There was no way to top Game Four, right? There was no way to expect another game like that. Wrong.

As Yogi Berra said, it was “Deja Vu all over again.” Once again, the Yanks were down by two runs in the ninth as Kim came in to close it out. Jorge Posada doubled to lead off the inning, but Kim retired the next two batters in order, bringing up third basemen Scott Brosius. Brosius sent the second pitch he saw over the wall in left, sending the Stadium and the city into a frenzy – the game was tied 2-2. It happened again, for the second straight night, as John Sterling said it was “probably the most amazing feat in World Series history,” Trailing by two runs and down to their last out in back-to-back nights. In the 12th inning, Alfonso Soriano knocked in Chuck Knoblauch with the game winning run.

The Yankees went back to Arizona with a chance to win the series, but lost Game Six 15-2. In Game Seven, an all-time classic, Mariano Rivera and the Yankees lost in the ninth inning, giving the Diamondbacks their first championship.

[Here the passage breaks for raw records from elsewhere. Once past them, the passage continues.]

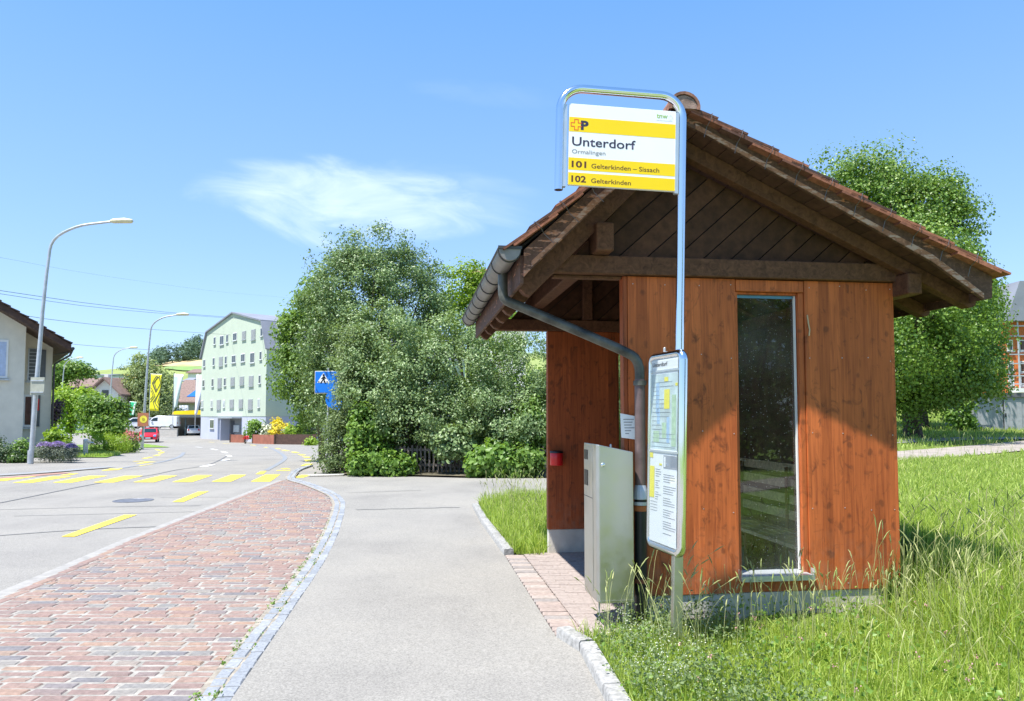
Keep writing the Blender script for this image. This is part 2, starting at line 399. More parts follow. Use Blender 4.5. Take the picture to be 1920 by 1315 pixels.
SLATE = plain('grey_roof', (.24,.25,.29), .6, .2, .1, .8)
DARKWIN = plain('dark_glass', (.05,.055,.06), .12, 0, .3, .8)
PALEWIN = plain('curtained_glass', (.33,.36,.37), .2, 0, .35, 1.2)
FRAMEW = plain('white_frame', (.72,.72,.70), .5, var=.04)
SHUT = plain('grey_shutter', (.30,.31,.32), .6, var=.08)
GALV = plain('galvanised', (.50,.52,.54), .45, .55, .12, 5)
LAMPP = plain('lamp_head', (.62,.56,.38), .4, var=.08)
BLUE = plain('sign_blue', (.0,.17,.70), .4, var=.04)
BLACKP = plain('black_paint', (.01,.01,.012), .4, var=.05)
BROWNT = plain('brown_roof_tiles', (.20,.135,.115), .85, var=.22, scale=4)
WHITEW = plain('white_render', (.70,.69,.67), .9, var=.05, scale=1)
ORANGE = plain('orange_timber', (.62,.16,.04), .7, var=.1, scale=3)
RUBBER = plain('rubber', (.012,.012,.012), .8, var=.1)
CARGL = plain('car_glass', (.015,.03,.035), .06, 0, .2, 2)
GREYB = plain('grey_concrete_box', (.30,.31,.33), .85, var=.08, scale=3)
DKBR = plain('dark_brown_timber', (.075,.04,.028), .8, var=.25, scale=6)
FENCEW = beam_wood('grey_picket', (.17,.145,.125))

# ------------------------------------------------------------------ shelter axes
SC = Vector((.8875, 5.741, 0)); SANG = math.atan2(.1356, .9908)
SM = Matrix.Translation(SC) @ Matrix.Rotation(SANG, 4, 'Z')
SMI = SM.inverted()
def LW(t, u, z=0.): return SM @ Vector((t, u, z))

# ------------------------------------------------------------------ setting: ground, road, walks
def grid(name, xs, ys, dz, mat, zf=ground_z, keep=None, parent=None):
    mb = MB(); nx = len(xs)
    for y in ys:
        for x in xs: mb.v.append((x, y, zf(x, y)+(dz(x, y) if callable(dz) else dz)))
    for j in range(len(ys)-1):
        for i in range(nx-1):
            if keep and not keep((xs[i]+xs[i+1])/2, (ys[j]+ys[j+1])/2): continue
            o = j*nx+i; mb.f.append((o, o+1, o+nx+1, o+nx)); mb.r.append(.5)
    return mb.build(name, mat, parent, smooth=60)
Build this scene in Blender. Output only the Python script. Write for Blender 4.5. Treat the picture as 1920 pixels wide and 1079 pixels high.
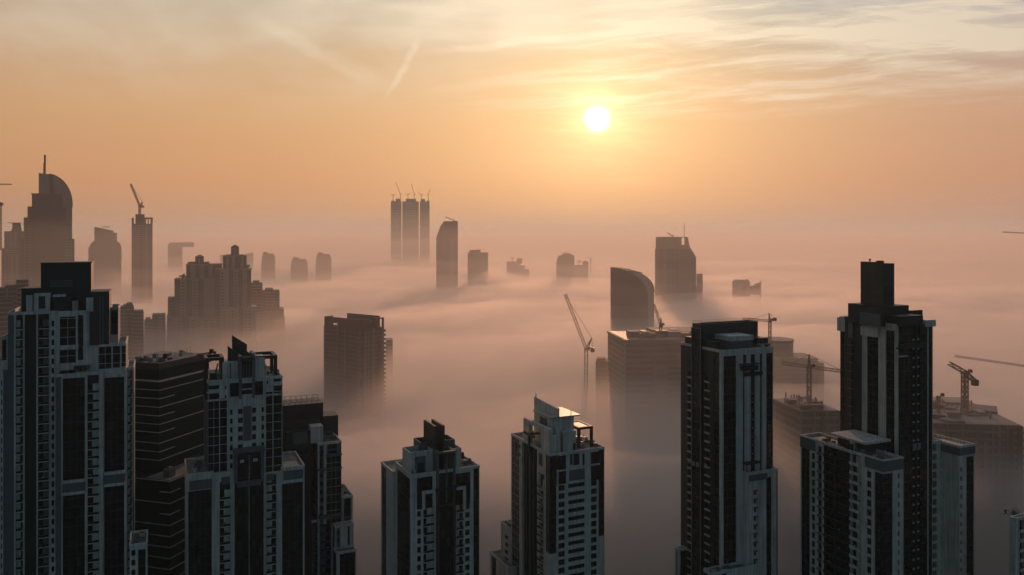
import bpy, math, random
from mathutils import Vector, noise
random.seed(7)
R = math.radians
scene = bpy.context.scene
for o in list(bpy.data.objects): bpy.data.objects.remove(o)

# ------------------------------------------------------------------ camera
F = 1493.0            # focal length in photo pixels (1920 wide)
YH = 447.0            # horizon row of the photo
H = 290.0             # camera height, m
cam = bpy.data.cameras.new("camera")
cam.sensor_width = 36.0; cam.lens = 36.0 * F / 1920.0
cam.shift_y = -(539.5 - YH) / 1920.0
cam.clip_start = 1.0; cam.clip_end = 60000.0
camo = bpy.data.objects.new("camera", cam); scene.collection.objects.link(camo)
camo.location = (0, 0, H); camo.rotation_euler = (R(90), 0, 0)
scene.camera = camo

# ------------------------------------------------------------------ sky and sun
SUN_AZ = math.atan((1120 - 960) / F); SUN_EL = math.atan((YH - 222) / math.hypot(F, 160))
sd = Vector((math.sin(SUN_AZ) * math.cos(SUN_EL), math.cos(SUN_AZ) * math.cos(SUN_EL), math.sin(SUN_EL)))
world = bpy.data.worlds.new("World"); scene.world = world; world.use_nodes = True
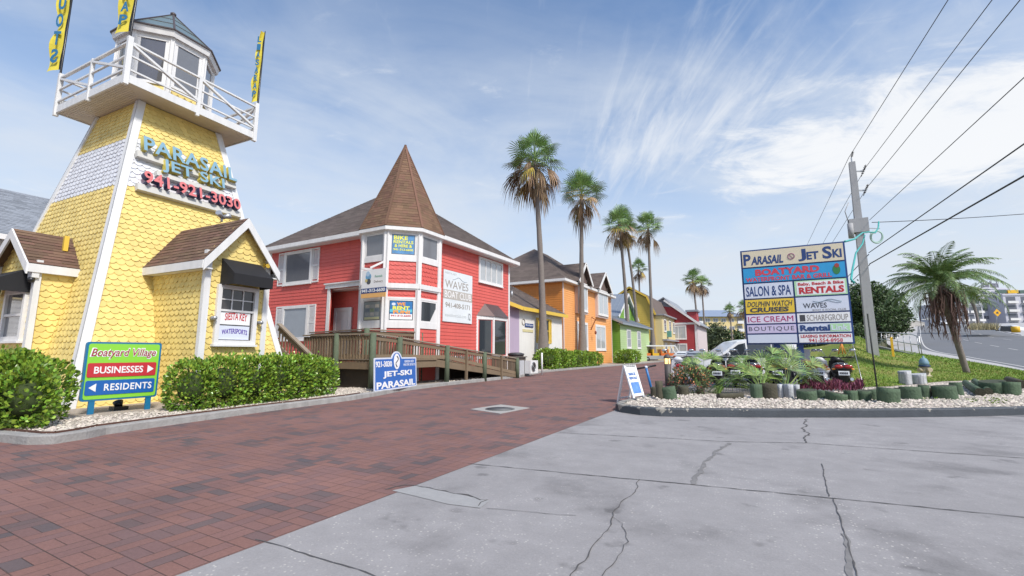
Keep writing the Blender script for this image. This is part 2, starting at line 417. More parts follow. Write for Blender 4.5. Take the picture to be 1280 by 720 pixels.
def shingles(mb, pts, course=.15, tab=.32, m=0, thick=.012):
    """courses of separate tabs over a flat roof polygon; pts[0]->pts[1] is the eave"""
    P = [Vector(p) for p in pts]
    u = (P[1] - P[0]).normalized(); nn = u.cross(P[2] - P[0]).normalized()
    if nn.z < 0: nn = -nn
    v = nn.cross(u)
    if v.z < 0: v = -v
    F = Fr(P[0], u, nn, v)
    poly = [((p - P[0]).dot(u), (p - P[0]).dot(v)) for p in P]
    mb.poly([F.p(a, b, -.004) for a, b in poly], m)
    z0 = min(p[1] for p in poly); z1 = max(p[1] for p in poly)
    k = max(1, round((z1 - z0) / course)); h = (z1 - z0) / k
    for i in range(k):
        a, b = z0 + i * h, z0 + (i + 1) * h
        ea, eb = ext(poly, a + 1e-4), ext(poly, b - 1e-4)
        if not ea or not eb: continue
        x = ea[0]
        wid = max(ea[1] - ea[0], 1e-4)
        while x < ea[1] - 1e-4:
            x2 = min(ea[1], x + tab * random.uniform(.6, 1.4))
            t0 = (x - ea[0]) / wid; t1 = (x2 - ea[0]) / wid
            y0 = eb[0] + (eb[1] - eb[0]) * t0; y1 = eb[0] + (eb[1] - eb[0]) * t1
            if (eb[0] < x < eb[1]): y0 = x
            if (eb[0] < x2 < eb[1]): y1 = x2
            g = random.uniform(.6, 1.3) * thick
            mb.poly([F.p(x, a, g), F.p(x2, a, g), F.p(y1, b, .001), F.p(y0, b, .001)], m)
            x = x2
def scales(mb, P, wfun, z0, z1, h, w, mfun, n1=.028, arc=5):
    """fish-scale shingles; P(s,z,n) is a point on the wall, wfun(z)->(smin,smax)"""
    k = max(1, round((z1 - z0) / h)); h = (z1 - z0) / k
    for i in range(k):
        a = z0 + i * h; b = a + h
        s0, s1 = wfun(a); t0, t1 = wfun(b)
        s = s0 - (w / 2 if i % 2 else 0)
        while s < s1:
            l, r = max(s, s0), min(s + w, s1)
            if r - l > .01:
                top_l = min(max(l, t0), t1); top_r = min(max(r, t0), t1)
                n = random.uniform(.8, 1.2) * n1; dz = random.uniform(-.006, .006)
                arcp = []
                for q in range(arc + 1):
                    x = l + (r - l) * q / arc; t = 2 * ((x - s) / w) - 1
                    arcp.append((x, a + dz - .055 * math.sqrt(max(0, 1 - t * t)) + .02))
                mm = mfun(a, (l + r) / 2)
                mb.poly([P(x, z, n) for x, z in arcp] + [P(top_r, b, .002), P(top_l, b, .002)], mm)
                for q in range(arc):
                    (xa, za), (xb, zb) = arcp[q], arcp[q + 1]
                    mb.poly([P(xa, za, n), P(xb, zb, n), P(xb, zb, 0), P(xa, za, 0)], mm)
            s += w

def window(parent, F, u0, u1, v0, v1, pane=None, fw=.09, mull=(0, 0), frame=None, depth=.075, name='window', shut=None, sill=True, bar_=.035):
    pane = pane or GLASS; frame = frame or WHITE2
    mb = MB()
    mb.fbox(F, u0 - fw, u0, v0 - fw, v1 + fw, .0, depth); mb.fbox(F, u1, u1 + fw, v0 - fw, v1 + fw, .0, depth)
    mb.fbox(F, u0, u1, v1, v1 + fw, .0, depth); mb.fbox(F, u0, u1, v0 - fw, v0, .0, depth)
    for i in range(mull[0]):
        u = u0 + (u1 - u0) * (i + 1) / (mull[0] + 1); mb.fbox(F, u - bar_, u + bar_, v0, v1, .03, depth - .012)
    for i in range(mull[1]):
        v = v0 + (v1 - v0) * (i + 1) / (mull[1] + 1); mb.fbox(F, u0, u1, v - bar_ * .8, v + bar_ * .8, .03, depth - .015)
    if sill: mb.fbox(F, u0 - fw - .03, u1 + fw + .03, v0 - fw - .05, v0 - fw, 0, depth + .04)
    w = mb.build(name, frame, parent)
    g = MB(); g.poly([F.p(u0, v0, .034), F.p(u1, v0, .034), F.p(u1, v1, .034), F.p(u0, v1, .034)]); g.build('pane', pane, w)
    if shut:
        for a, b in ((u0 - fw - shut - .02, u0 - fw - .02), (u1 + fw + .02, u1 + fw + shut + .02)):
            s = MB(); s.fbox(F, a, a + .06, v0 - fw, v1 + fw, .0, .055); s.fbox(F, b - .06, b, v0 - fw, v1 + fw, .0, .055)
            for z in (v0 - fw, (v0 + v1) / 2 - .05, v1 + fw - .08): s.fbox(F, a + .06, b - .06, z, z + .08, 0, .053)
            zz = v0
            while zz < v1:
                s.poly([F.p(a + .06, zz, .045), F.p(b - .06, zz, .045), F.p(b - .06, zz + .05, .02), F.p(a + .06, zz + .05, .02)]); zz += .05
            s.build('shutter', frame, parent)
    return w

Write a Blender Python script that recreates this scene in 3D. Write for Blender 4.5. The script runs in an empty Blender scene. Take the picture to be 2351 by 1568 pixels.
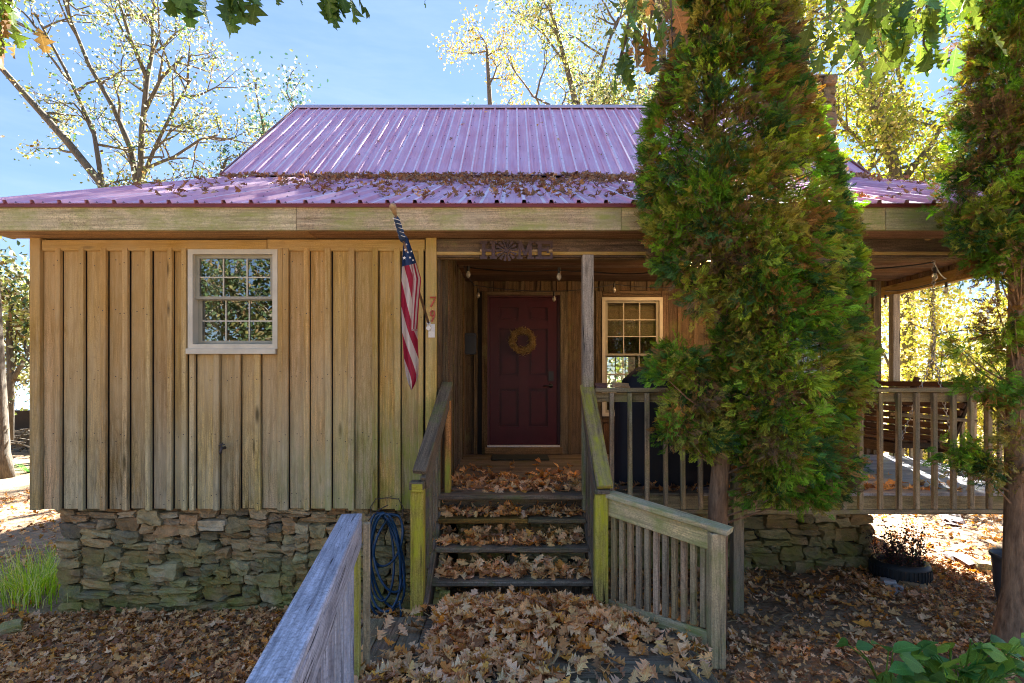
import bpy, bmesh, math, random
import numpy as np
from mathutils import Vector, Matrix, noise as mnoise

# ------------------------------------------------------------------ camera, sky, sun, exposure
SC = bpy.context.scene
EYE = 2.05                      # eye height above the yard, metres
cam_d = bpy.data.cameras.new('camera')
cam = bpy.data.objects.new('camera', cam_d)
SC.collection.objects.link(cam)
cam.location = (0, 0, EYE)
cam.rotation_euler = (math.radians(90), 0, 0)
cam_d.sensor_width = 36
cam_d.lens = 1250 / 2351 * 36
cam_d.shift_y = 0.0374
cam_d.clip_start = 0.05
cam_d.clip_end = 600
SC.camera = cam

SUN_EL, SUN_AZ = math.radians(39.5), math.radians(22)     # azimuth from +Y towards +X
world = bpy.data.worlds.new('World')
SC.world = world
world.use_nodes = True
wn = world.node_tree
bg = wn.nodes['Background']
sky = wn.nodes.new('ShaderNodeTexSky')
sky.sky_type = 'NISHITA'
sky.sun_disc = False
sky.sun_elevation = SUN_EL
sky.sun_rotation = SUN_AZ
sky.air_density = 1.0
sky.dust_density = 0.1
sky.ozone_density = 4.0
# thin cirrus drawn over the sky colour
tc = wn.nodes.new('ShaderNodeTexCoord')
mp = wn.nodes.new('ShaderNodeMapping')
mp.inputs['Scale'].default_value = (1.2, 1.2, 7)
mp.inputs['Rotation'].default_value = (0.15, 0.35, 0.3)
nz = wn.nodes.new('ShaderNodeTexNoise')
nz.inputs['Scale'].default_value = 2.2
nz.inputs['Detail'].default_value = 7
nz.inputs['Roughness'].default_value = 0.62
rp = wn.nodes.new('ShaderNodeValToRGB')
rp.color_ramp.elements[0].position = 0.46
rp.color_ramp.elements[0].color = (0, 0, 0, 1)
rp.color_ramp.elements[1].position = 0.8
rp.color_ramp.elements[1].color = (0.3, 0.3, 0.3, 1)
mx = wn.nodes.new('ShaderNodeMix')
mx.data_type = 'RGBA'
mx.inputs['B'].default_value = (6.0, 6.6, 7.4, 1)
wn.links.new(tc.outputs['Generated'], mp.inputs['Vector'])
wn.links.new(mp.outputs['Vector'], nz.inputs['Vector'])
wn.links.new(nz.outputs['Fac'], rp.inputs['Fac'])
wn.links.new(rp.outputs['Color'], mx.inputs['Factor'])
wn.links.new(sky.outputs['Color'], mx.inputs['A'])
veil = wn.nodes.new('ShaderNodeMix'); veil.data_type = 'RGBA'      # thin even haze all over the sky
veil.inputs['Factor'].default_value = 0.75
veil.inputs['B'].default_value = (0.62, 0.98, 1.8, 1)
wn.links.new(mx.outputs['Result'], veil.inputs['A'])
wn.links.new(veil.outputs['Result'], bg.inputs['Color'])
bg.inputs['Strength'].default_value = 0.05

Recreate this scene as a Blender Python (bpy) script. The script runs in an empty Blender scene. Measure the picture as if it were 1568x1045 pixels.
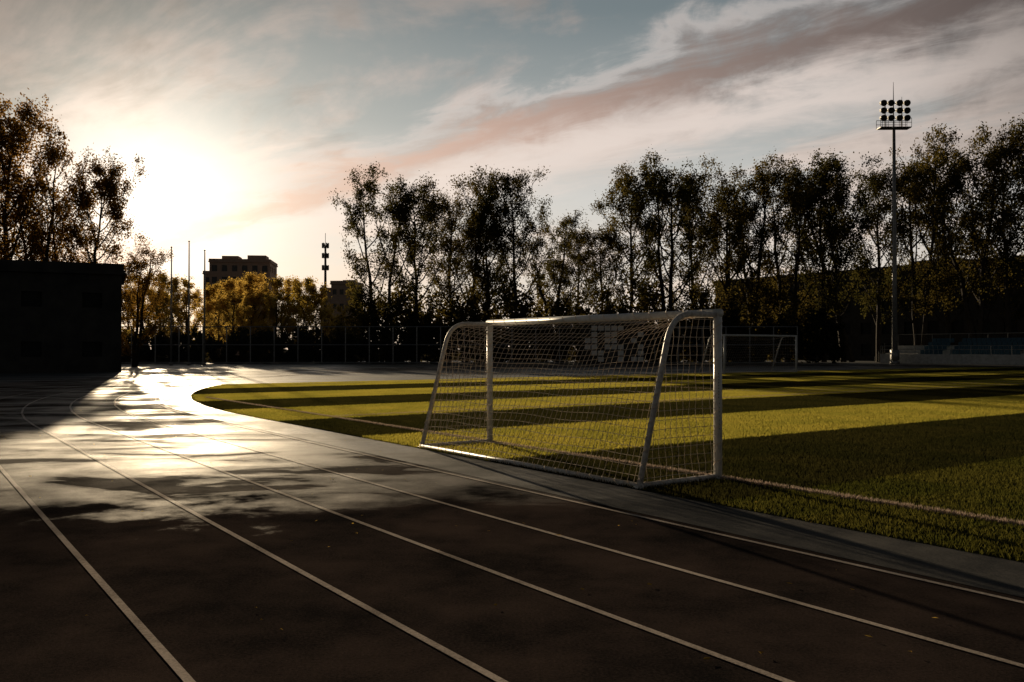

Seeing highlights now eleven years later of Games Three and Four gives me chills. Not just because they were great comebacks, but because of what it meant and the symbolism it held for the grieving city and the country. The Yankees showed that no matter what, there was no such thing as quitting, no such thing as being down and out. Even though their backs were against the wall, they found a way and fought back. The 2001 Yankees were a symbol for the whole country to look at and baseball was the platform that could be leaned on through tough times. For about three hours, everything was focussed on what was happening between the white lines. Baseball was a crutch then, it will be a crutch in the future.

As the Yankees take on the Red Sox this September 11, this time in Boston, it’s hard not to think about that sunshine splashed day in 2001. As each anniversary rolls by, I always think about that postseason in ’01, and how it helped a country and city come together.